## begin Source excerpt

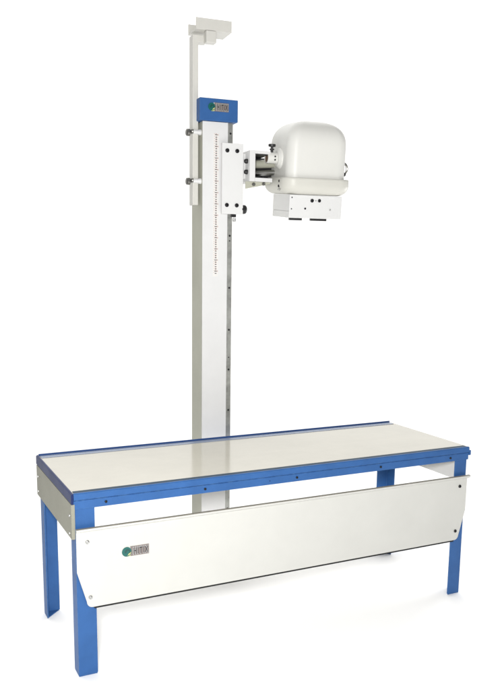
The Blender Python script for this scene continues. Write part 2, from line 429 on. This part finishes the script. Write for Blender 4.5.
# trunnion on the left face
bm = N()
lathe(bm, (-.144, -.020, .2600), (-1,0,0), [(-.03,.047),(.003,.047),(.008,.044),(.011,.038),(.016,.034),(.018,.027)], n=36)
tr = obj('trunnion', bm, HEAD, ho)
bm = N(); lathe(bm, (-.150, -.020, .2600), (-1,-.06,0), [(0,.0245),(.060,.0245),(.061,.0235),(.061,.0200),(.054,.0195)], n=32)
sl = obj('cable_sleeve', bm, HEAD, tr)
bm = N(); cyl(bm, (-.190, -.0224, .2600), (-.2085, -.0235, .2600), .0195); obj('insulator', bm, TAN, sl)
for z in (.2665, .2520): bolt(sl, (-.176, -.0462, z), (0,-1,.1), .0038, BLACKM, h=.003)
bm = N(); lathe(bm, (-.174, .010, .268), (0,0,1), [(0,.0065),(.028,.0065),(.030,.011),(.034,.011),(.035,.006),(.042,.006),(.043,.0155),(.049,.0170),(.054,.0165),(.056,.0120)], n=24)
obj('clamp_knob', bm, BLACK, tr)
# slots in the rim's left front corner
for (y, z, r, m) in ((-.082,.1600,.0068,BLACKM),(-.078,.1380,.0068,BLACKM),(-.080,.1230,.0050,CHROME)):
    bolt(rim, (-.161, y, z), (-1,-.15,0), r, m, h=.006)
# pull handle and pin at the right
bm = N(); pts = []
for i in range(13):
    a = math.radians(-80 + 160*i/12); pts.append(Vector((.1440 + .0225*math.cos(a), -.085, .2260 + .027*math.sin(a))))
for a, b in zip(pts, pts[1:]): cyl(bm, a, b, .0050, n=10)
ha = obj('handle', bm, DKSTEEL, ho)
bm = N(); lathe(bm, (.146, -.085, .2020), (1,0,0), [(-.01,.0085),(.011,.0085),(.014,.006)], n=18); obj('pivot', bm, BLACK, ha)
bolt(ho, (.1435, -.085, .2820), (1,0,0), .0045, BLACKM, h=.006)

# ------------------------------------------------------------------ light
w = bpy.data.worlds.new('World'); S.world = w; w.use_nodes = True
nt = w.node_tree; bg = nt.nodes['Background']
tc = nt.nodes.new('ShaderNodeTexCoord'); sp = nt.nodes.new('ShaderNodeSeparateXYZ')
nt.links.new(tc.outputs['Generated'], sp.inputs[0])
def rng(sock, a, b, lo, hi):
    m = nt.nodes.new('ShaderNodeMapRange'); m.interpolation_type = 'SMOOTHSTEP'
    for k, v in zip(('From Min','From Max','To Min','To Max'), (a, b, lo, hi)): m.inputs[k].default_value = v
    nt.links.new(sock, m.inputs['Value']); return m.outputs['Result']
yb = rng(sp.outputs['Y'], .0, .55, 0, 2.45)        # white backdrop behind the equipment
yx = rng(sp.outputs['X'], -.80, -.25, .10, 1.0)      # left of the view dimmed, added to darken left-facing sides
zu = rng(sp.outputs['Z'], .15, .95, 0, .45)       # bright ceiling of the studio
def math_(op, a, b):
    m = nt.nodes.new('ShaderNodeMath'); m.operation = op
    for i, v in enumerate((a, b)):
        if isinstance(v, (int, float)): m.inputs[i].default_value = v
        else: nt.links.new(v, m.inputs[i])
    return m.outputs[0]
val = math_('ADD', math_('MAXIMUM', math_('MULTIPLY', math_('MULTIPLY', yb, yx), rng(sp.outputs['Z'], .22, .50, .45, 1.0)), zu), .11)
nt.links.new(val, bg.inputs['Strength'])
bg.inputs['Color'].default_value = (1, .995, .975, 1)

def area(name, loc, target, size, power, color=(1,1,1)):
    l = bpy.data.lights.new(name, 'AREA'); l.shape = 'SQUARE'; l.size = size; l.energy = power; l.color = color
    o = bpy.data.objects.new(name, l); COL.objects.link(o); o.location = loc
    o.rotation_euler = (Vector(target) - Vector(loc)).to_track_quat('-Z', 'Y').to_euler()
    return o
area('floor_fill', (4.6, .75, .9), (.9, .35, .1), 1.2, 55)  # added fill outside the view, lifts the shadow under the table
area('flash', (-.65, -2.40, 1.62), (.7, .3, 1.0), .30, 100, (1, .995, .985))

# ------------------------------------------------------------------ camera
yaw, pitch, roll = -.46123, -.1728, .01323
f = Vector((-math.sin(yaw)*math.cos(pitch), math.cos(yaw)*math.cos(pitch), math.sin(pitch)))
r = Vector((math.cos(yaw), math.sin(yaw), 0)); u = r.cross(f)
r2 = r*math.cos(roll) + u*math.sin(roll); u2 = u*math.cos(roll) - r*math.sin(roll)
cam = bpy.data.cameras.new('camera'); co_ = bpy.data.objects.new('camera', cam); COL.objects.link(co_)
M = Matrix((r2, u2, -f)).transposed().to_4x4(); M.translation = Vector((-.61355, -2.62528, 1.50822))
co_.matrix_world = M
cam.sensor_fit = 'HORIZONTAL'; cam.sensor_width = 36; cam.lens = 778.56/500*36
cam.shift_y = 52.7677/500
cam.clip_end = 300; cam.clip_start = .05
S.camera = co_
S.view_settings.view_transform = 'Standard'; S.view_settings.look = 'None'
S.view_settings.exposure = 0; S.view_settings.gamma = 1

## end Source excerpt

What the task asks -> The lines from the top of the data above through the one holding "bolt(ho, (.1435, -.085, .2820), (1,0,0), .0045, BLACKM, h=.006)" are to be repeated exactly, and only those, with no pictures.

Completed exercise ->
The Blender Python script for this scene continues. Write part 2, from line 429 on. This part finishes the script. Write for Blender 4.5.
# trunnion on the left face
bm = N()
lathe(bm, (-.144, -.020, .2600), (-1,0,0), [(-.03,.047),(.003,.047),(.008,.044),(.011,.038),(.016,.034),(.018,.027)], n=36)
tr = obj('trunnion', bm, HEAD, ho)
bm = N(); lathe(bm, (-.150, -.020, .2600), (-1,-.06,0), [(0,.0245),(.060,.0245),(.061,.0235),(.061,.0200),(.054,.0195)], n=32)
sl = obj('cable_sleeve', bm, HEAD, tr)
bm = N(); cyl(bm, (-.190, -.0224, .2600), (-.2085, -.0235, .2600), .0195); obj('insulator', bm, TAN, sl)
for z in (.2665, .2520): bolt(sl, (-.176, -.0462, z), (0,-1,.1), .0038, BLACKM, h=.003)
bm = N(); lathe(bm, (-.174, .010, .268), (0,0,1), [(0,.0065),(.028,.0065),(.030,.011),(.034,.011),(.035,.006),(.042,.006),(.043,.0155),(.049,.0170),(.054,.0165),(.056,.0120)], n=24)
obj('clamp_knob', bm, BLACK, tr)
# slots in the rim's left front corner
for (y, z, r, m) in ((-.082,.1600,.0068,BLACKM),(-.078,.1380,.0068,BLACKM),(-.080,.1230,.0050,CHROME)):
    bolt(rim, (-.161, y, z), (-1,-.15,0), r, m, h=.006)
# pull handle and pin at the right
bm = N(); pts = []
for i in range(13):
    a = math.radians(-80 + 160*i/12); pts.append(Vector((.1440 + .0225*math.cos(a), -.085, .2260 + .027*math.sin(a))))
for a, b in zip(pts, pts[1:]): cyl(bm, a, b, .0050, n=10)
ha = obj('handle', bm, DKSTEEL, ho)
bm = N(); lathe(bm, (.146, -.085, .2020), (1,0,0), [(-.01,.0085),(.011,.0085),(.014,.006)], n=18); obj('pivot', bm, BLACK, ha)
bolt(ho, (.1435, -.085, .2820), (1,0,0), .0045, BLACKM, h=.006)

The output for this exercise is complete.